Father, you know I have been working on a website for the kids ministries and well I thought this would go over with the web department but it did not. Father I feel like I am stepping on toes but after a good talk with a friend I know that I am doing right and thanks to my chat with him I feel better and I know that I am using the giftings that you gave me to take the gospel to the world. Father I am amazed at the talents you gave and taught me thought our worship leader to get the site done for Embassy JR & SR High. I never thought that Pastor Randy would never like it and would you believe it he loved it and now instead of having JR & SR High split into two websites we now have one! I am so proud of myself but I could not have done it without the talents you gave me. I hope to use these talents to get the Kids Ministry going as well. But enough about that.
My family life is going well. My mother is still working hard at finding an apartment for herself and me. My sister is still coming over quite often and I get to see Ivy quite a bit.. I just love little Ivy something about her just draws me to he. She has a lot of poential and she will do something great with her life. I hope that she never makes the same mistakes that me and her mother did. Lilly amazes me she is so smart, and she listens and knows everthing that is going on in the family. She is growing up so fast can you believe next month she will be four years old my how time flys. Dad is doing well his burner went on the frits this week and he has not been able to finish is dvds I wish I could give him the money, I wish I could give mom and dad all the money they need to take a holiday and what they gave up for oma in the last few months.

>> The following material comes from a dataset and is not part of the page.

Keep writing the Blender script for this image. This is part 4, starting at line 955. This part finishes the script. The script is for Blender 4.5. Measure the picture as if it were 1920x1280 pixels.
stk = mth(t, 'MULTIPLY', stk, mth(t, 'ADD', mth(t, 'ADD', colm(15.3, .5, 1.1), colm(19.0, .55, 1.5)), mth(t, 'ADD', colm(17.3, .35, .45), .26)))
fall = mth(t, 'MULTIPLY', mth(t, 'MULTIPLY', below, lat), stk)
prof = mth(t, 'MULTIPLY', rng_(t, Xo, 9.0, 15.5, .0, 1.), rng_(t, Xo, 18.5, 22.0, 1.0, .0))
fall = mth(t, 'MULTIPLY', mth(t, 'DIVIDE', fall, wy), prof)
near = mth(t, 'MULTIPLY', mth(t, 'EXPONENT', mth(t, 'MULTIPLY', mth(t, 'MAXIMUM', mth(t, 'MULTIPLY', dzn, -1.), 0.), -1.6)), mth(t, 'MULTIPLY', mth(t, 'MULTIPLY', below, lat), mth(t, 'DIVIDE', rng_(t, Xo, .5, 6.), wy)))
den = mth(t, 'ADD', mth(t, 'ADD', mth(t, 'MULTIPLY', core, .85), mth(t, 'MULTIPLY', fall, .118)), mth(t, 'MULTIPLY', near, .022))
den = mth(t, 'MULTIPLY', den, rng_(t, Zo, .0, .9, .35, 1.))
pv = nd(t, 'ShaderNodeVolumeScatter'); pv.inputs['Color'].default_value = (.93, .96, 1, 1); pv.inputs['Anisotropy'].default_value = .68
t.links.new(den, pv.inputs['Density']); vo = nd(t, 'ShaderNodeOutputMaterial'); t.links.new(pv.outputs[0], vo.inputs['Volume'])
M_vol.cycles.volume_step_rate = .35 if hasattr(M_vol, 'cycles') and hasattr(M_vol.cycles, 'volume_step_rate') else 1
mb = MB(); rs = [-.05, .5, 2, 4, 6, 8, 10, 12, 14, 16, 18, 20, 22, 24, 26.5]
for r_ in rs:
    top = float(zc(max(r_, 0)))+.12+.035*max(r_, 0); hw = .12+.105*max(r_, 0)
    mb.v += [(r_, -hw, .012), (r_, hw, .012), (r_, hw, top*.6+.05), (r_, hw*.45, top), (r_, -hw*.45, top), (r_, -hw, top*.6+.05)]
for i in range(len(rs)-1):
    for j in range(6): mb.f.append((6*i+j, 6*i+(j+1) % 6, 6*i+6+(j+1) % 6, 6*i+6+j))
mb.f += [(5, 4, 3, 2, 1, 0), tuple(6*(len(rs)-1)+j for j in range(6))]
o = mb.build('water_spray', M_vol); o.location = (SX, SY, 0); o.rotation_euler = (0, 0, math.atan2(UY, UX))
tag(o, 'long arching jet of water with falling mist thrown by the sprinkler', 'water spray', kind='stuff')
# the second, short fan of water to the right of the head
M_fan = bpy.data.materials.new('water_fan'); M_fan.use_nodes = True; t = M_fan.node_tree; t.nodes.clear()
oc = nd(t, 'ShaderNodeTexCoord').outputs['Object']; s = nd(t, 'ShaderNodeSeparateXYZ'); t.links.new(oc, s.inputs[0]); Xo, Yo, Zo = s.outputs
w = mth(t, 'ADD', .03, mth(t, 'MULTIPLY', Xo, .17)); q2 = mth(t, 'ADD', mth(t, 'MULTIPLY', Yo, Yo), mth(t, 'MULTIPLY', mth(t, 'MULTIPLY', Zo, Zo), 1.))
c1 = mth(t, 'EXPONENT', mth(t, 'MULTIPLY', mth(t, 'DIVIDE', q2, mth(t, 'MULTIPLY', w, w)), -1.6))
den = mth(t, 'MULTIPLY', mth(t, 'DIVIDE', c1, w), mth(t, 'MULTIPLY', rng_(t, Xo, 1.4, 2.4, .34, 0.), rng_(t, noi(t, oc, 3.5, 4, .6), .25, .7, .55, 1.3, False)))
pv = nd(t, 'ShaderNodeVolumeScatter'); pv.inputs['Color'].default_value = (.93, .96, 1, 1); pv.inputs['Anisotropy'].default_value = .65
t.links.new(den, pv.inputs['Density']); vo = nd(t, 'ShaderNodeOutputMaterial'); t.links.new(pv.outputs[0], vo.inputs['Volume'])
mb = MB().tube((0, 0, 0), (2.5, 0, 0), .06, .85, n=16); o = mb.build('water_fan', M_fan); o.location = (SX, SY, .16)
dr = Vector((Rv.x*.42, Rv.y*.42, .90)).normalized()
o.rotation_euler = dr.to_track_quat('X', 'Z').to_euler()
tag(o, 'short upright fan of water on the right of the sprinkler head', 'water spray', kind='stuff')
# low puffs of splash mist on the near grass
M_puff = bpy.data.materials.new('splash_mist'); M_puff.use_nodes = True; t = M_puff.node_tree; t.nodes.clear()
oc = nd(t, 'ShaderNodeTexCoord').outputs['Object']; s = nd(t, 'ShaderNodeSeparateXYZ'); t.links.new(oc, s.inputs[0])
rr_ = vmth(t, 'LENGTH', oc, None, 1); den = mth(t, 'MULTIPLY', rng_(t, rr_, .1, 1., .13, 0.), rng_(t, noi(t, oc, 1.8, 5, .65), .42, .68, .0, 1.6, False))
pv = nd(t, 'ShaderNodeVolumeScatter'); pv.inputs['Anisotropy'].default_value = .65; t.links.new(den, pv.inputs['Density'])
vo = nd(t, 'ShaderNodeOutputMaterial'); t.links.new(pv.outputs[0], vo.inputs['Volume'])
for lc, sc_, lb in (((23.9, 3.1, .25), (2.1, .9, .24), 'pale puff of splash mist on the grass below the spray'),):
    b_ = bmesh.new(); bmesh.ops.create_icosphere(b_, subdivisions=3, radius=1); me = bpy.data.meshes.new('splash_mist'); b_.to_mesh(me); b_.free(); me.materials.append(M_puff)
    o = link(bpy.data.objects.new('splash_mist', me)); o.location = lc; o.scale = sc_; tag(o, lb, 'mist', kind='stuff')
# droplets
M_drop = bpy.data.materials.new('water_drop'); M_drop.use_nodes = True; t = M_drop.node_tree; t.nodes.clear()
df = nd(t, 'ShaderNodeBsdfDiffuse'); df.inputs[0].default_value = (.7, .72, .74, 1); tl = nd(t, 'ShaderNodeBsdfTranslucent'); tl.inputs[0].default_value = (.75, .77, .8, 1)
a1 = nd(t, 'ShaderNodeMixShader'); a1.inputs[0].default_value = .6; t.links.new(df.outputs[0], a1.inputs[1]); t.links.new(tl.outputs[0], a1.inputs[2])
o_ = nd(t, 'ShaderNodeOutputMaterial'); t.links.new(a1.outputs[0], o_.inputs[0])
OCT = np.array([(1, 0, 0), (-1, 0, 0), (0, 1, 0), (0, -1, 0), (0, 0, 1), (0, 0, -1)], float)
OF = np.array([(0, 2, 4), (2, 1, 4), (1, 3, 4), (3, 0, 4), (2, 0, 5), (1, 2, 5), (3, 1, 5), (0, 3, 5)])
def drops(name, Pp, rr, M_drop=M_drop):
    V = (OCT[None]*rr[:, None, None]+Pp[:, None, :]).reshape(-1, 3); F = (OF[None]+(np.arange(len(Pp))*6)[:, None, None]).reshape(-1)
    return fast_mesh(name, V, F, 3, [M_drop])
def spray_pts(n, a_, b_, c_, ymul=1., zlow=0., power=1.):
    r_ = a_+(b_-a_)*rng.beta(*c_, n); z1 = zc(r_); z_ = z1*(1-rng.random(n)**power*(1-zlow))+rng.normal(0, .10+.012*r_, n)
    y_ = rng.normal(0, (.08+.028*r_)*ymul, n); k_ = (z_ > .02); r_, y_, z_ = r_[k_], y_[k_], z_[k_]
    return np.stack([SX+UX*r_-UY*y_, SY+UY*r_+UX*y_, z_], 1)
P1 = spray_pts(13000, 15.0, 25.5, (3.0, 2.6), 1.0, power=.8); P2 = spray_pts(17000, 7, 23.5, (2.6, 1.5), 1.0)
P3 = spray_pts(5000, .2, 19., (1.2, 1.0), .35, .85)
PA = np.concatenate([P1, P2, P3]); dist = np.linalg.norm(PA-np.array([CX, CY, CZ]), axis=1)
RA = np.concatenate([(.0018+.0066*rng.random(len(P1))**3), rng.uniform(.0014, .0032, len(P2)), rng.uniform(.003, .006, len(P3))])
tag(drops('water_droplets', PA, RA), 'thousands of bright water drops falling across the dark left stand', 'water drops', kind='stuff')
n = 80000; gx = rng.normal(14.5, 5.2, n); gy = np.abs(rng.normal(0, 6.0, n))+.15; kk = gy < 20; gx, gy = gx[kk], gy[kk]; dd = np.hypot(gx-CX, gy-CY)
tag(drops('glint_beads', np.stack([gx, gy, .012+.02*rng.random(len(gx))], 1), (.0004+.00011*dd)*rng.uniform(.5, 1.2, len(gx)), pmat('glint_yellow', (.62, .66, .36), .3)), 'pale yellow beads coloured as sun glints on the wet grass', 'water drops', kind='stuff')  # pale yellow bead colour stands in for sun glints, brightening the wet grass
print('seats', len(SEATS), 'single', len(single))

Oma is in a weird state these days mom and dad had to tell her that she is in a nursing home. That did not go over well at all. She was in such a bad state the other day and was misruable and she would not listen to anything I had to say. I wish that she would understand that mom and dad nor I can do it any more that they need to have a life too. I think Oma is a perfect place, plenty of care, good food, good people.. well if she would talk to them and most of all fine nurses and drs. I love her to death and if I had to this summer I would take care of her. I did not really want to but I would do anything to help out this family even if I had to give up my summer that would be fine.
Things at the church could never be better I am my most happiest when I am there. The people I work with are amazing, I am so excited to be working there and I feel it it a honour to be asked to work with Pastor Matt, there is no better person to be working with then him. I cannot get over some of the stuff that he has taught me over the years. Years that is funny do you believe it is 3 years this month that I have been at this church and 3 years in September that I have been surving in the Creative Arts Department and now look I have some of the best people to ever have the pleasure of working with.
Pastor Derek spoke an amazing message that I had the pleasure of editing in a long time. It has been a long while since we heard a good message like that from Pastor Derek in a long long time. I was so jellious when he left for Kiev and got to spend a month with Pastor Sunday that would be such an honour to spend a month following and learning from my mentor like that. I always wished I had half the ministry that even Pastor Matt or Derek have but I realized in the last little while that this was your destiny for them. I have my own destiny and my own ministry that you will make perfect. I just don’t know if I am worthy of it.
Father God, I am feeling really down about myself in the last little while. I am really not happy with myself these days. I don’t think I can fight my strong holds any more I think it has gotten the best of me. I think some days I don’t have it in me. I want to fight it but it is so hard and with my disablilties and lack of money and even my lack of physical strength. I just wonder who I really am. Who you want me to be. I know that I have fullfilled one part of the destiny you have for me but… what is the rest of it? What is the next step? What do you want with me now? I am I worthy of the position that you have given me? What am I really doing? Each week I come in and hide in the back with the best people I have ever worked with. But I cannot get over how much you have given me.
Father I am scared I am afraid of the next step. I don’t know if I can do it. It is 1:00 am and I have not slept yet. I have been watching Touched By An Angel since 10:30 and loving it but really what is next? Why is it that with out my meds I cannot sleep and with my meds I sleep to much? I want to get up again at 5:00 am and rest in your presence and chat with you. I love our two hours each moring that we can get up and meet you, me and Ihop on God TV. Father forgive me for not making the time. Forgive me for not being the man that you called me to be. Let me be the best man I could ever be. Let me be the best example of a Man of God that I am called to. Let me be a living example for Lilly and Ivy and even be the best man I can be.
Father I know I am rambling as most of my prayer get but father let me ask you this… Please take care of my family expcially Oma and bless mom for all that she has and will do for this family. Bless Pastor Matt for all that he does in my life. As I close this letter thank you for being there for me. Thank you for letting me serve the kingdom and thank you for all that you have done.